Son Heung-min mengaku akhirnya merasa seperti legenda klub setelah memimpin the Lilywhites meraih trofi pertama dalam 17 tahun. “Katakan saja saya seorang legenda. Kenapa tidak? Hanya hari ini,” kata pemain Korea Selatan, yang telah berada di Spurs selama satu dekade, dilansir laman Reuters.

“Tujuh belas tahun, tidak ada yang melakukannya. Jadi dengan pemain yang luar biasa, ya hari ini adalah harinya. Mungkin hari ini saya akan mengatakan bahwa saya adalah legenda klub ini,” ujarnya.

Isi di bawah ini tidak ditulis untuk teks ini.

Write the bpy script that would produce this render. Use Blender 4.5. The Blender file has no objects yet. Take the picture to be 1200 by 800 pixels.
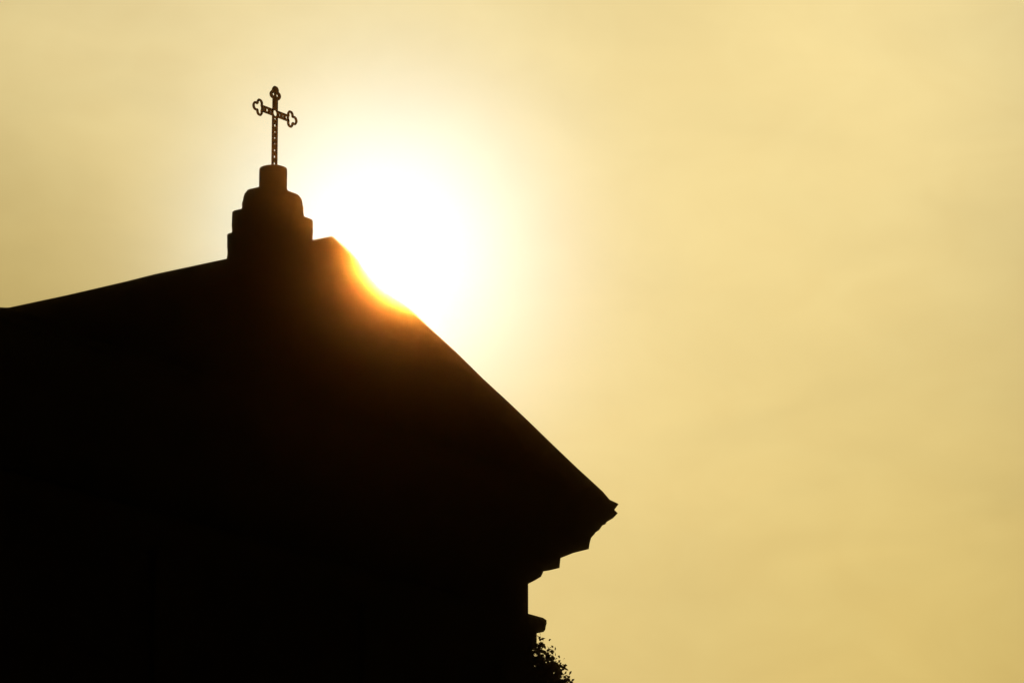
import bpy, bmesh, math, random
from mathutils import Vector, Matrix
R = math.radians
sc = bpy.context.scene
C = sc.collection

# ------------------------------------------------------------------ camera
cd = bpy.data.cameras.new('camera'); cam = bpy.data.objects.new('camera', cd); C.objects.link(cam)
cd.sensor_width = 36; cd.lens = 172.175
cam.location = (0, 0, 1.6); cam.rotation_euler = (R(90 + 15), 0, 0)
cd.clip_start = .1; cd.clip_end = 5000
sc.camera = cam

# ------------------------------------------------------------------ sky, sun, exposure
SUN_DIR = Vector((-0.02682145, 0.9623511, 0.27048284)).normalized()
SUN_EL = math.asin(SUN_DIR.z); SUN_AZ = math.atan2(SUN_DIR.x, SUN_DIR.y)   # azimuth from +Y towards +X
SUN_STRENGTH = 5.0
SKY_STRENGTH = .05
EXPOSURE = -2.72
VEILS = [(-6.2, 14.4, 2.6, (.66, .64, .54)), (6.2, 10.2, 4.0, (1.27, 1.23, 1.0)), (6.0, 19.5, 4.2, (1.55, 1.58, 1.7)), (-2.6, 19.6, 2.8, (1.12, 1.17, 1.38)), (-6.0, 18.4, 1.6, (1.12, 1.14, 1.2))]
AUREOLE = [((25, 58, 92), .02, .05, 1.68), ((7, 16, 28), .35, 1.0, 1.5), ((4, 8, 13), -1.0, .9, 1.3), ((5, 7, 8), .6, .3, 2.9)]   # colour, offset from the sun, width
world = bpy.data.worlds.new('World'); sc.world = world; world.use_nodes = True
nt = world.node_tree; N = nt.nodes; L = nt.links
for n in list(N): N.remove(n)
def node(t, **k):
    n = N.new(t)
    for a, b in k.items(): setattr(n, a, b)
    return n
def math_node(op, a, b=None, c=None):
    n = node('ShaderNodeMath', operation=op)
    for i, v in enumerate((a, b, c)):
        if v is None: continue
        if isinstance(v, (int, float)): n.inputs[i].default_value = v
        else: L.new(v, n.inputs[i])
    return n.outputs[0]
def vec_node(op, a, b=None, scale=None):
    n = node('ShaderNodeVectorMath', operation=op)
    for i, v in enumerate((a, b)):
        if v is None: continue
        if isinstance(v, (tuple, list)): n.inputs[i].default_value = v
        else: L.new(v, n.inputs[i])
    if scale is not None:
        if isinstance(scale, (int, float)): n.inputs['Scale'].default_value = scale
        else: L.new(scale, n.inputs['Scale'])
    return n.outputs['Value'] if op in ('DOT_PRODUCT', 'LENGTH') else n.outputs[0]
tc = node('ShaderNodeTexCoord').outputs['Generated']
sky = node('ShaderNodeTexSky', sky_type='NISHITA', sun_disc=False)
sky.sun_elevation = SUN_EL; sky.sun_rotation = SUN_AZ
sky.dust_density = 10; sky.air_density = 1; sky.ozone_density = 1; sky.altitude = 0
# smoky air: it scatters forward, so the sky is bright round the sun and sinks towards the far side of the dome
fwd = math_node('POWER', math_node('MULTIPLY_ADD', vec_node('DOT_PRODUCT', tc, tuple(SUN_DIR)), .5, .5), 14)
col = vec_node('MULTIPLY', vec_node('SCALE', sky.outputs[0], scale=fwd), (1.01, 1.03, .69))
def lobe(az, el, sigma):                                   # a soft patch of the sky, all in degrees
    d = Vector((math.sin(R(az)) * math.cos(R(el)), math.cos(R(az)) * math.cos(R(el)), math.sin(R(el))))
    n = vec_node('LENGTH', vec_node('SUBTRACT', tc, tuple(d)))
    return math_node('EXPONENT', math_node('MULTIPLY', math_node('MULTIPLY', n, n), -1 / R(sigma) ** 2))
def veil(color, az, el, sigma, tint):                      # thin or thick veil of cloud: brightens or dims what is behind it
    k = vec_node('SCALE', tuple(t - 1 for t in tint), scale=lobe(az, el, sigma))
    return vec_node('MULTIPLY', color, vec_node('ADD', k, (1, 1, 1)))
for args in VEILS: col = veil(col, *args)
cl = node('ShaderNodeTexNoise'); cl.inputs['Scale'].default_value = 22; cl.inputs['Detail'].default_value = 5; cl.inputs['Roughness'].default_value = .5
cl.inputs['Distortion'].default_value = .6
L.new(vec_node('MULTIPLY', tc, (1, 1, 2.2)), cl.inputs['Vector'])
col = vec_node('SCALE', col, scale=math_node('MULTIPLY_ADD', cl.outputs['Fac'], .2, .9))
c2 = node('ShaderNodeTexNoise'); c2.inputs['Scale'].default_value = 46; c2.inputs['Detail'].default_value = 4; c2.inputs['Distortion'].default_value = 1.2
L.new(vec_node('MULTIPLY', vec_node('ADD', tc, (3.1, 1.7, .4)), (1, 1, 1.3)), c2.inputs['Vector'])
k2 = math_node('MULTIPLY_ADD', c2.outputs['Fac'], .09, -.045)
col = vec_node('MULTIPLY', col, vec_node('ADD', vec_node('SCALE', (.6, 1.0, 1.5), scale=k2), (1, 1, 1)))
# aureole of the veiled sun
for rgb, da, de, sigma in AUREOLE:
    col = vec_node('ADD', col, vec_node('SCALE', rgb, scale=lobe(math.degrees(SUN_AZ) + da, math.degrees(SUN_EL) + de, sigma)))
bg = node('ShaderNodeBackground'); bg.inputs['Strength'].default_value = SKY_STRENGTH
wo = node('ShaderNodeOutputWorld')
L.new(col, bg.inputs['Color']); L.new(bg.outputs[0], wo.inputs['Surface'])

sd = bpy.data.lights.new('sun', 'SUN'); sun = bpy.data.objects.new('sun', sd); C.objects.link(sun)
sd.energy = SUN_STRENGTH; sd.angle = R(.53); sd.color = (1, .42, .085)
sun.rotation_euler = SUN_DIR.to_track_quat('Z', 'Y').to_euler(); sun.location = (0, 0, 60)
cy = sc.cycles; cy.use_denoising = True; cy.denoiser = 'OPENIMAGEDENOISE'; cy.denoising_input_passes = 'RGB'; cy.use_adaptive_sampling = False; cy.max_bounces = 6; cy.volume_bounces = 0
vs = sc.view_settings
vs.view_transform = 'Standard'; vs.look = 'None'; vs.exposure = EXPOSURE; vs.gamma = 1; vs.use_curve_mapping = False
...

Hasil ini membuat Man United gagal tampil di kompetisi Eropa mana pun musim depan. Sementara Tottenham yang berada di posisi 17 klasemen Liga Inggris berhak tampil di Liga Champions Eropa setelah keluar sebagai juara.

Bilbao mencatat sejarah. Tapi bagi dua klub ini, catatan itu berbeda rasa. Untuk Spurs, manis, haru, dan legendaris sementara bagi United, getir, pedih, dan menyesakkan. Ini bukan sekadar pertandingan. Ini adalah pengingat bahwa sejarah bisa berubah arah, dan mimpi besar hanya datang bagi mereka yang berani percaya seperti Spurs malam itu.